Does he enjoying seeing what he can get away with inside the confines of an accessible record?

“Ultimately I think being subversive is one of the funnest things to do with creativity,” Kiwanuka explains. “I think that what art’s for. Even simple things – like you can have loads of colours and then one colour that pops. In a way that’s a really simple version of being subversive, to me. It’s a way of describing something that you can’t express in day-to-day life.

“That’s why I think art’s so good: it makes you tackle things that you’re probably not allowed to tackle at a dinner party. Life is very much – especially in England – stiff-upper-lip and art’s a way to just conjure something that you can just say. Good movies are like that. Paintings, fashion, photographs – whatever it is. You know when you hear a really nice upbeat song, but when you listen to it and the lyrics are so heart-breaking? They’re the best songs, and for me that’s kind of subversive.”

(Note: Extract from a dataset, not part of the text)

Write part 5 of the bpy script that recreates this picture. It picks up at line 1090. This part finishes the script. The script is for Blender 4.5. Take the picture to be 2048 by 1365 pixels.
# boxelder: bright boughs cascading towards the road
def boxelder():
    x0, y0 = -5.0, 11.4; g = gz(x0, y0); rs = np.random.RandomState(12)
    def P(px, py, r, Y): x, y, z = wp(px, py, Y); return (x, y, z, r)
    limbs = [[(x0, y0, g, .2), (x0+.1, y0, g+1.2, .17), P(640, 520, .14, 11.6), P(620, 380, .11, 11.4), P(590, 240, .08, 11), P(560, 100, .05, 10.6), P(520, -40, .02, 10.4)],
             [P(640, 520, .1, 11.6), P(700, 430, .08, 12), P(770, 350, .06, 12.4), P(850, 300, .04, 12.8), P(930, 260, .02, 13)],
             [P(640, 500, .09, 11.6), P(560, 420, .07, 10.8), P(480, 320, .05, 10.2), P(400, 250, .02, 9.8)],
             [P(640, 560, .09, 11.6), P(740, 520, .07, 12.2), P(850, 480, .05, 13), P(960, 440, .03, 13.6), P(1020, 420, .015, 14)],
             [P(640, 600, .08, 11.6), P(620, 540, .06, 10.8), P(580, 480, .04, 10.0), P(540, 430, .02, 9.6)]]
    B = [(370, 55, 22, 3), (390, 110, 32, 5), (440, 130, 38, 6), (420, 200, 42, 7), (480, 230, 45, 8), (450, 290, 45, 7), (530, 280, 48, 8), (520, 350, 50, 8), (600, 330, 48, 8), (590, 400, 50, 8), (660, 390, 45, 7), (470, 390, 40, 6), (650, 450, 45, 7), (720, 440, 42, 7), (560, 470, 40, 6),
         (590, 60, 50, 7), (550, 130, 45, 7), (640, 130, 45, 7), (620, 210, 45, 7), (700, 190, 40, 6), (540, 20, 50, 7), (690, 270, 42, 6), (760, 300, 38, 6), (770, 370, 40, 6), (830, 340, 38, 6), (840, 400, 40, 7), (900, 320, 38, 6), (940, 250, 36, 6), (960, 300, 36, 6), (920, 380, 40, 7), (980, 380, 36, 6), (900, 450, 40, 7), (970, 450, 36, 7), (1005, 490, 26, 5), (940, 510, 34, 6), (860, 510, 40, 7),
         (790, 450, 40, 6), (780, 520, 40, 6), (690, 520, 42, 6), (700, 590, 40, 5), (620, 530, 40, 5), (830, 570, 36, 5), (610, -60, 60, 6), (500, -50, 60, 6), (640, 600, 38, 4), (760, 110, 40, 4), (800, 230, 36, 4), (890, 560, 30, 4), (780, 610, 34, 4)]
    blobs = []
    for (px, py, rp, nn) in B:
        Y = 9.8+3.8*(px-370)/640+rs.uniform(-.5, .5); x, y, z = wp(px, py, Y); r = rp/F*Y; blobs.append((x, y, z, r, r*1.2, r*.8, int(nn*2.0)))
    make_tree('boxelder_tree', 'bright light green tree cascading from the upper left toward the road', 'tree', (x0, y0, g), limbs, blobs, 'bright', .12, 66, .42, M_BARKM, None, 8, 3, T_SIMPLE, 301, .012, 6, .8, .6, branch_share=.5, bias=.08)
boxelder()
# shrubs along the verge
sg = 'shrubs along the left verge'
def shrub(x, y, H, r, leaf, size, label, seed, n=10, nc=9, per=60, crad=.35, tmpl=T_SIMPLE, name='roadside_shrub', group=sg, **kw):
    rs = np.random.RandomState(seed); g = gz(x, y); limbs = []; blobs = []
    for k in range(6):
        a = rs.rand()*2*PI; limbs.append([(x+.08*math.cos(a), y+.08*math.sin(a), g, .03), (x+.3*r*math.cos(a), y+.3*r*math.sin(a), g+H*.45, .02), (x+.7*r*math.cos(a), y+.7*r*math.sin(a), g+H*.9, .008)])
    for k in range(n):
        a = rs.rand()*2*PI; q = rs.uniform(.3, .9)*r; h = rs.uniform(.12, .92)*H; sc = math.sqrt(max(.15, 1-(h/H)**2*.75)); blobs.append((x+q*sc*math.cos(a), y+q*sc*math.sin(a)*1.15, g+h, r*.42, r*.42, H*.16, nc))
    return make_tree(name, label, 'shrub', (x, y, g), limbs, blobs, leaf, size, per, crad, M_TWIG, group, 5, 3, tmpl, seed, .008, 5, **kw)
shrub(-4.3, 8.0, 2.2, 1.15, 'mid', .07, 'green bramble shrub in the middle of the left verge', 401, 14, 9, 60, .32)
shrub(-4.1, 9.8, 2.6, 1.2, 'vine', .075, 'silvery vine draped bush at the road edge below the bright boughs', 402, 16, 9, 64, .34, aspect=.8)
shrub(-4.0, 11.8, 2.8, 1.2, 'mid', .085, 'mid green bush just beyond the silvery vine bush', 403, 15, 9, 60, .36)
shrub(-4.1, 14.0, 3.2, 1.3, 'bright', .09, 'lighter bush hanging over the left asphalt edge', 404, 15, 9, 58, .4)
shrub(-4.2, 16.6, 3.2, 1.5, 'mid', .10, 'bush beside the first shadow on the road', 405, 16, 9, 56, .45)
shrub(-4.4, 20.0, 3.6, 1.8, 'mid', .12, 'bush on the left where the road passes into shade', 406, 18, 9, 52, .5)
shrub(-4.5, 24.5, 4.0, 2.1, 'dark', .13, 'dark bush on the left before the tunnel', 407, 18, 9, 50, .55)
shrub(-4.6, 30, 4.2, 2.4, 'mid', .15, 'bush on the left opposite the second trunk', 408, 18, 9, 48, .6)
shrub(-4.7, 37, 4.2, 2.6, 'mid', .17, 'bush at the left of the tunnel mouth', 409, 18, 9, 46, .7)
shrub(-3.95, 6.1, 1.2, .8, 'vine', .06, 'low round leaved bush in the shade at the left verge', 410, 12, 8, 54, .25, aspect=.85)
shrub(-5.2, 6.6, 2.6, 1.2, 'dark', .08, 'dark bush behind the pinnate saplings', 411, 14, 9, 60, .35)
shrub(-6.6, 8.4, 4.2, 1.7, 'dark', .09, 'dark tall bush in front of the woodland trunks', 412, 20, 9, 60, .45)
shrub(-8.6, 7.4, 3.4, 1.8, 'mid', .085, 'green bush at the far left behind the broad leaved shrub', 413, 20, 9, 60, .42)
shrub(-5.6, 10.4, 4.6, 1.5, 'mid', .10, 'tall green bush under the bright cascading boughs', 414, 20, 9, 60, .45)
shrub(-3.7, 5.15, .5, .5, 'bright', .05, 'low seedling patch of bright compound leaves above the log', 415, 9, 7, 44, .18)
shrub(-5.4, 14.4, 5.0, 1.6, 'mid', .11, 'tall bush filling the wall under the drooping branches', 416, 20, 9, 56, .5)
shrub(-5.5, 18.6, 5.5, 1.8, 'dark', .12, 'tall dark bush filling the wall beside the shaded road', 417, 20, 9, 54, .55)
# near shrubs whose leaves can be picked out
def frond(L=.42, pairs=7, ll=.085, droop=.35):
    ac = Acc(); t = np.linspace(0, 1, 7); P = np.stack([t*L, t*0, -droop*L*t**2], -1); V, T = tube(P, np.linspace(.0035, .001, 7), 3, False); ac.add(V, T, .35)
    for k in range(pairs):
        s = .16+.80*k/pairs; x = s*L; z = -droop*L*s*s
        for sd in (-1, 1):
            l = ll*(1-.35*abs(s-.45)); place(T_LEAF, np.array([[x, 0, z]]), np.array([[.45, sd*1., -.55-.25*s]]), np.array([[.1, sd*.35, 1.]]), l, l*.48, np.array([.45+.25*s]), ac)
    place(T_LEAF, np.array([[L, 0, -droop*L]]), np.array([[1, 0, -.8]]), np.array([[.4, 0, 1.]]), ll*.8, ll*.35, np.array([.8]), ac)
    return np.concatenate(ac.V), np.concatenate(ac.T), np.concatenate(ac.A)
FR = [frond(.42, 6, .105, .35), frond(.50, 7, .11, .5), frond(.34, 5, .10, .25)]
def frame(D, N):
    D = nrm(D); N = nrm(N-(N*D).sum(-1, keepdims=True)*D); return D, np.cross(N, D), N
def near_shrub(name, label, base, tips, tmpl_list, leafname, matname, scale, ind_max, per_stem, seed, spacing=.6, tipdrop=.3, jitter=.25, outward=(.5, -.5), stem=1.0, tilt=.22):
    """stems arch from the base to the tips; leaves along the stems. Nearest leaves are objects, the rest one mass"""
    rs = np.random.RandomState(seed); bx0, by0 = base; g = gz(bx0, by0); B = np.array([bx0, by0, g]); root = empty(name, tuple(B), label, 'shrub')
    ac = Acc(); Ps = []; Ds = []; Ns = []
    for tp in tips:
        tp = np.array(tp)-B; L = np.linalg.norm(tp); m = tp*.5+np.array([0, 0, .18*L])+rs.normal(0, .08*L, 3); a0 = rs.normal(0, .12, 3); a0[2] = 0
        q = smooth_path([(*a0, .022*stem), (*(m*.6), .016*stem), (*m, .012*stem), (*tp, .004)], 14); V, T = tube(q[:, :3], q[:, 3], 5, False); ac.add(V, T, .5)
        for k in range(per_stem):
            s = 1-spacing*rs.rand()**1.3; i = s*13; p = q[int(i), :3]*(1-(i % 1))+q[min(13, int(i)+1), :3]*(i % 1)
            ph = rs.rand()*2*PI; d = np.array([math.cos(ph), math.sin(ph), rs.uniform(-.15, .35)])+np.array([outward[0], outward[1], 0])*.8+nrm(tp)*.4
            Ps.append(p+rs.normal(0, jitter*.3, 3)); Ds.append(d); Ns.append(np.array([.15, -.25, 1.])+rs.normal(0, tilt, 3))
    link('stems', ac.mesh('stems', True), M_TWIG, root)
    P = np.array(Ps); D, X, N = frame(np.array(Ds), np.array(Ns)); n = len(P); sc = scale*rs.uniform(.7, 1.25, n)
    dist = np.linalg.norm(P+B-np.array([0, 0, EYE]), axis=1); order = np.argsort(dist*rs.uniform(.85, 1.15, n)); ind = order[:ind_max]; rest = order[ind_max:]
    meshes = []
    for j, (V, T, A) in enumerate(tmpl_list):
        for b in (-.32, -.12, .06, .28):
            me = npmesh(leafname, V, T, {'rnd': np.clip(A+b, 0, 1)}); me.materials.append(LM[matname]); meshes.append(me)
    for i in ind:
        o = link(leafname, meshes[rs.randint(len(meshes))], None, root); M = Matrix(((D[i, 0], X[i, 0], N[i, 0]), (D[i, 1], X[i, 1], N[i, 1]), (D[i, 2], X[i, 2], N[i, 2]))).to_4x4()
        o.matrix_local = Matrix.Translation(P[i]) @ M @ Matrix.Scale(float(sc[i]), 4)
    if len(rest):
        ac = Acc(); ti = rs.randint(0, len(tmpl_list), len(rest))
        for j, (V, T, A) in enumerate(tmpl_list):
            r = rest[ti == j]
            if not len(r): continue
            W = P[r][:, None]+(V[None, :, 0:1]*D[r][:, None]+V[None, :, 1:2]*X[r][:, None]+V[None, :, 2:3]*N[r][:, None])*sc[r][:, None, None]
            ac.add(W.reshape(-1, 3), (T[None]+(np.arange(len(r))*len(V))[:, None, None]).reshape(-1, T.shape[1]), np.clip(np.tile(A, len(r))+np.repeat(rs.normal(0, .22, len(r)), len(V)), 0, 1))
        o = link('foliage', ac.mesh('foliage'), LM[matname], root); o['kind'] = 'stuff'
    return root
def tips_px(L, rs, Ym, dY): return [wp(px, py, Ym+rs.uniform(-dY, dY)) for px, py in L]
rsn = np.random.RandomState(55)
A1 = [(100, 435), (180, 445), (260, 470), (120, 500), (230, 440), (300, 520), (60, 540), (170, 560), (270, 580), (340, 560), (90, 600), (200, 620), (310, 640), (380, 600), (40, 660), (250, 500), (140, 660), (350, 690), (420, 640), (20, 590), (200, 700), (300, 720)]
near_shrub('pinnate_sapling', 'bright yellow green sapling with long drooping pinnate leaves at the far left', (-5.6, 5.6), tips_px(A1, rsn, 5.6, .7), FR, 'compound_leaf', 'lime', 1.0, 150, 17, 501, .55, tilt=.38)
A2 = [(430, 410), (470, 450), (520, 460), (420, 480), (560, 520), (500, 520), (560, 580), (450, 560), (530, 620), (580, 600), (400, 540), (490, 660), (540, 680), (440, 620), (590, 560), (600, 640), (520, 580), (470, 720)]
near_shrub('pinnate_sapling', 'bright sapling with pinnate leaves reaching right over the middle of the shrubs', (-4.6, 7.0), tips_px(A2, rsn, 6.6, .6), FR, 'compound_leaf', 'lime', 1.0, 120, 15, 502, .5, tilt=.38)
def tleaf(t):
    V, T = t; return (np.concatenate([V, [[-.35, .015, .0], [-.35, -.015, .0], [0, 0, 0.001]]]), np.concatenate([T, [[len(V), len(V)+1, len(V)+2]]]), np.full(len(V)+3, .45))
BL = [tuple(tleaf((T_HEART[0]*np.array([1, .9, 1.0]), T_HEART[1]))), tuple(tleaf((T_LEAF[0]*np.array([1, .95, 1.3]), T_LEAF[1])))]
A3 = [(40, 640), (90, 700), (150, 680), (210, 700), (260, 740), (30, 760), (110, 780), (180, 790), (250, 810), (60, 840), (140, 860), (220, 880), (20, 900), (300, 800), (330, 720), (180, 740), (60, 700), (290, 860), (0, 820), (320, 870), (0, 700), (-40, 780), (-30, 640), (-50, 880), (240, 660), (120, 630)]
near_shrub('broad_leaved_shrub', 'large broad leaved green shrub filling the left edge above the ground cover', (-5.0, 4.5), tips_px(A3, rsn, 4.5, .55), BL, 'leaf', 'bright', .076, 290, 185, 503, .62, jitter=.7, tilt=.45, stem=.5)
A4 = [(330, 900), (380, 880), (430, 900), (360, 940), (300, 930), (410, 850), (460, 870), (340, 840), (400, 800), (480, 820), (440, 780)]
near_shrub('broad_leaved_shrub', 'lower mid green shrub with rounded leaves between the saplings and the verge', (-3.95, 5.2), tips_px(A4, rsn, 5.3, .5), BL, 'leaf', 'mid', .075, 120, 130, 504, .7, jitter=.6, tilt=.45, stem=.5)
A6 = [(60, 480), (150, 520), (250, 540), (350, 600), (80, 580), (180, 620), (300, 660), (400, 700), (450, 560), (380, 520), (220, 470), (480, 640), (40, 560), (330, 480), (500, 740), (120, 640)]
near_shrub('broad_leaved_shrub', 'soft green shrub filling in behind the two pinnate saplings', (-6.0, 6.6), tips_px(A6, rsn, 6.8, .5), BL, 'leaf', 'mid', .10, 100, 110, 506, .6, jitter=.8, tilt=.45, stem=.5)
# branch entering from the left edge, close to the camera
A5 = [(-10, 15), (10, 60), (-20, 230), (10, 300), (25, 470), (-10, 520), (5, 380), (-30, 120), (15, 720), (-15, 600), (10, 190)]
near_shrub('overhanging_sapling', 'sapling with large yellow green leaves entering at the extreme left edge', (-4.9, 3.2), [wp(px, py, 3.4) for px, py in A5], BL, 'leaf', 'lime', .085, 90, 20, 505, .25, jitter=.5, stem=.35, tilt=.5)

Kiwanuka has said in previous interviews about that teachers at school struggled to pronounce his name, another reason that his self-titled album means so much to him: “My name, for me, represents quite a lot about my background, my history. It celebrates my uniqueness and says I’m OK with being a bit different, being myself. Kiwanuka is not a common name on the UK, it’s a Ugandan name, and [the album title] is about being first-generation African.”

Raised as a Christian, he has woven religious imagery into all three of his albums (from ‘I’m Getting Ready’, taken from his first record: “Lord, I’m getting ready to believe”) but Kiwanuka is somewhat shy of the R word.

“For me religion is one of those things you’re forced to do by your parents,” he says. “Which I respect if that’s your thing, but what I’m really interested in is what I would describe as faith and a hopefulness and a reason for the spiritual things in life, the things that guide you. Those are the things that help you make music.

“Where does music come from? I’ve always thought that that stuff is crazy, beyond mankind. Music has 12 notes. For me that’s not a very big number. And yet we’ve had so much different music from the beginning of time. I just don’t understand how that can happen. Music is limitless, but you can’t touch it, so for me it’s something spiritual. That leads me to believe in God.”

Ultimately, it’s this faith that has helped Michael Kiwanuka find the strength to follow his own muse.

“That faith allows you to stay strong with the decision to write a song like ‘Black Man In A White World’,” he explains. “Even if you’re like, ‘What am I doing?’, it helps you stand out and not be so worried for acceptance because you’ve got something driving you that’s way bigger and stronger than the acceptance of, like, your buddy. It gives you strength to be unique.”